=== Exercise goal ===
Copy out each line exactly; pictures stay out of the copy.

=== Given material ===
--- start ---

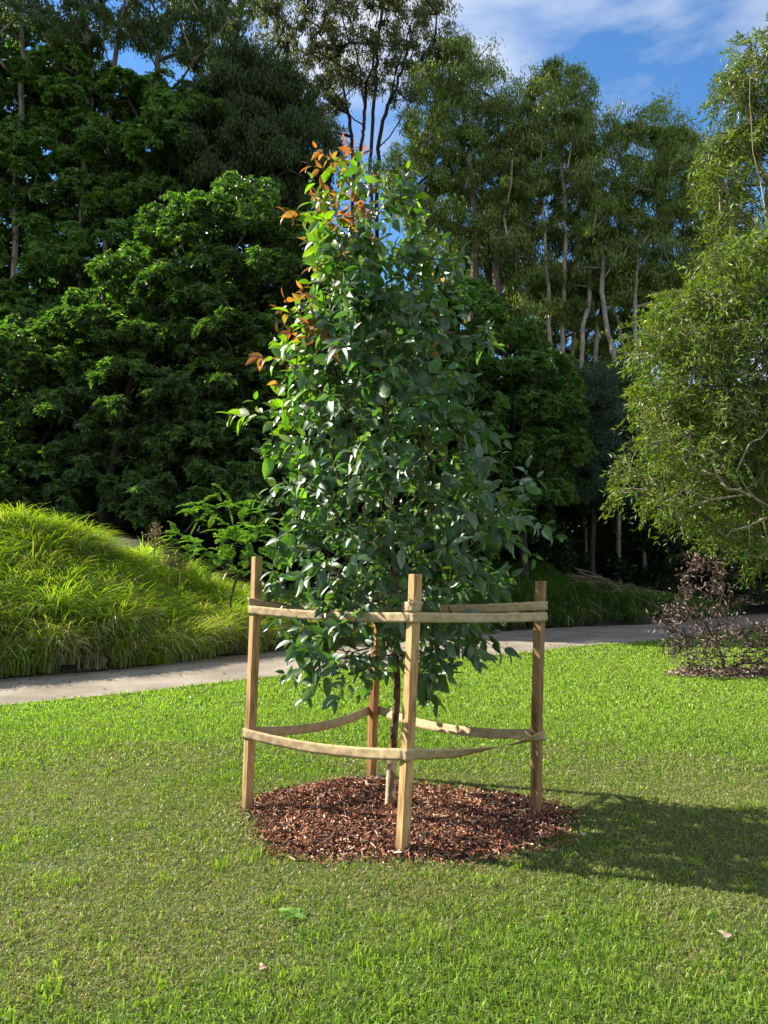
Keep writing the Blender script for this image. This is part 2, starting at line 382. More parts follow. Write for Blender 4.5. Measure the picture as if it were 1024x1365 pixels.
# ------------------------------------------------------------------ mulch
MC = np.array([.04, 5.28]); MR = np.array([.99, .86])
def mulch_r(x, y):
    dx = (x-MC[0]); dy = (y-MC[1]); a = np.arctan2(dy, dx)
    wob = 1+.07*np.sin(3*a+1)+.05*np.sin(5*a+.4)+.20*np.maximum(0, np.cos(a+.55))**4
    return np.sqrt((dx/MR[0])**2+(dy/MR[1])**2)/wob
def mulch_z(x, y):
    r = mulch_r(x, y)
    z = .036*sm((1.02-r)/.35)+.03*sm((.5-r)/.4)*0+.03*(fbm(x*5, y*5, 3)-.5)*(r < .97)
    # bowl round the trunk with a raised rim behind it
    d = np.hypot(x-.0, y-5.3); z = z-.05*np.exp(-(d/.16)**2)+.05*np.exp(-((x+.25)**2+(y-5.85)**2)/.12)
    return z-.02*(r > 1)
gx = np.arange(MC[0]-1.45, MC[0]+1.5, .035); gy = np.arange(MC[1]-1.35, MC[1]+1.35, .035)
X, Y = np.meshgrid(gx, gy); RR = mulch_r(X, Y); Z = mulch_z(X, Y)
mb = MB(); v = np.stack([X, Y, Z], -1).reshape(-1, 3); nxx = len(gx)
i = (np.arange(len(gy)-1)[:, None]*nxx+np.arange(nxx-1)[None])
ff = np.stack([i, i+1, i+nxx+1, i+nxx], -1).reshape(-1, 4); ff = ff[(RR.ravel()[ff] < 1.05).all(1)]
mb.add(v, ff, np.ones(3)); mo = mb.build('mulch_bed', M_mulch, smooth=True)
tag(mo, 'oval bed of dark red brown mulch round the staked tree', 'mulch bed', kind='stuff')
# chips: small bent slabs
def chips(n, fpos, cols, ln, wd, seed_flat=.35, name='bark_chips'):
    mb = MB()
    pos = fpos(n)
    n = len(pos)
    a = rng.uniform(0, 2*pi, n); d = np.stack([np.cos(a), np.sin(a), rng.normal(0, seed_flat, n)], 1)
    nr = norm(np.stack([rng.normal(0, .7, n), rng.normal(0, .7, n), np.ones(n)], 1))
    d = norm(d); s = norm(np.cross(d, nr)); zz = np.cross(s, d)
    l = rng.uniform(*ln, n)*rng.choice([.6, 1, 1.5], n); w = np.minimum(rng.uniform(*wd, n), l*.6); th = rng.uniform(.002, .005, n)
    t = np.array([[-.5, 0, 0], [.4, .03, 0], [.5, .6, .12], [.1, 1, .05], [-.35, .9, 0]])
    k = len(t); tv = np.concatenate([t, t*[.9, .98, 1]+[0, 0, 0]])
    v = pos[:, None]+s[:, None]*tv[None, :, :1]*w[:, None, None]+d[:, None]*(tv[None, :, 1:2]-.5)*l[:, None, None]+zz[:, None]*(tv[None, :, 2:]*l[:, None, None])
    v[:, k:] -= zz[:, None]*th[:, None, None]
    b = (np.arange(n)*2*k)[:, None]
    c = jit(np.array(cols)[rng.integers(0, len(cols), n)], n, .35, .1)
    mb.add(v.reshape(-1, 3), b+np.arange(k)[None][:, ::-1], np.repeat(c, 2*k, 0))
    n0 = mb.n-len(v.reshape(-1, 3))
    for q in range(k): mb.f.append(b+np.array([[q, (q+1) % k, k+(q+1) % k, k+q]])+n0)
    return mb.build(name, M_chip)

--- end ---

=== Task solution ===
Keep writing the Blender script for this image. This is part 2, starting at line 382. More parts follow. Write for Blender 4.5. Measure the picture as if it were 1024x1365 pixels.
# ------------------------------------------------------------------ mulch
MC = np.array([.04, 5.28]); MR = np.array([.99, .86])
def mulch_r(x, y):
    dx = (x-MC[0]); dy = (y-MC[1]); a = np.arctan2(dy, dx)
    wob = 1+.07*np.sin(3*a+1)+.05*np.sin(5*a+.4)+.20*np.maximum(0, np.cos(a+.55))**4
    return np.sqrt((dx/MR[0])**2+(dy/MR[1])**2)/wob
def mulch_z(x, y):
    r = mulch_r(x, y)
    z = .036*sm((1.02-r)/.35)+.03*sm((.5-r)/.4)*0+.03*(fbm(x*5, y*5, 3)-.5)*(r < .97)
    # bowl round the trunk with a raised rim behind it
    d = np.hypot(x-.0, y-5.3); z = z-.05*np.exp(-(d/.16)**2)+.05*np.exp(-((x+.25)**2+(y-5.85)**2)/.12)
    return z-.02*(r > 1)
gx = np.arange(MC[0]-1.45, MC[0]+1.5, .035); gy = np.arange(MC[1]-1.35, MC[1]+1.35, .035)
X, Y = np.meshgrid(gx, gy); RR = mulch_r(X, Y); Z = mulch_z(X, Y)
mb = MB(); v = np.stack([X, Y, Z], -1).reshape(-1, 3); nxx = len(gx)
i = (np.arange(len(gy)-1)[:, None]*nxx+np.arange(nxx-1)[None])
ff = np.stack([i, i+1, i+nxx+1, i+nxx], -1).reshape(-1, 4); ff = ff[(RR.ravel()[ff] < 1.05).all(1)]
mb.add(v, ff, np.ones(3)); mo = mb.build('mulch_bed', M_mulch, smooth=True)
tag(mo, 'oval bed of dark red brown mulch round the staked tree', 'mulch bed', kind='stuff')
# chips: small bent slabs
def chips(n, fpos, cols, ln, wd, seed_flat=.35, name='bark_chips'):
    mb = MB()
    pos = fpos(n)
    n = len(pos)
    a = rng.uniform(0, 2*pi, n); d = np.stack([np.cos(a), np.sin(a), rng.normal(0, seed_flat, n)], 1)
    nr = norm(np.stack([rng.normal(0, .7, n), rng.normal(0, .7, n), np.ones(n)], 1))
    d = norm(d); s = norm(np.cross(d, nr)); zz = np.cross(s, d)
    l = rng.uniform(*ln, n)*rng.choice([.6, 1, 1.5], n); w = np.minimum(rng.uniform(*wd, n), l*.6); th = rng.uniform(.002, .005, n)
    t = np.array([[-.5, 0, 0], [.4, .03, 0], [.5, .6, .12], [.1, 1, .05], [-.35, .9, 0]])
    k = len(t); tv = np.concatenate([t, t*[.9, .98, 1]+[0, 0, 0]])
    v = pos[:, None]+s[:, None]*tv[None, :, :1]*w[:, None, None]+d[:, None]*(tv[None, :, 1:2]-.5)*l[:, None, None]+zz[:, None]*(tv[None, :, 2:]*l[:, None, None])
    v[:, k:] -= zz[:, None]*th[:, None, None]
    b = (np.arange(n)*2*k)[:, None]
    c = jit(np.array(cols)[rng.integers(0, len(cols), n)], n, .35, .1)
    mb.add(v.reshape(-1, 3), b+np.arange(k)[None][:, ::-1], np.repeat(c, 2*k, 0))
    n0 = mb.n-len(v.reshape(-1, 3))
    for q in range(k): mb.f.append(b+np.array([[q, (q+1) % k, k+(q+1) % k, k+q]])+n0)
    return mb.build(name, M_chip)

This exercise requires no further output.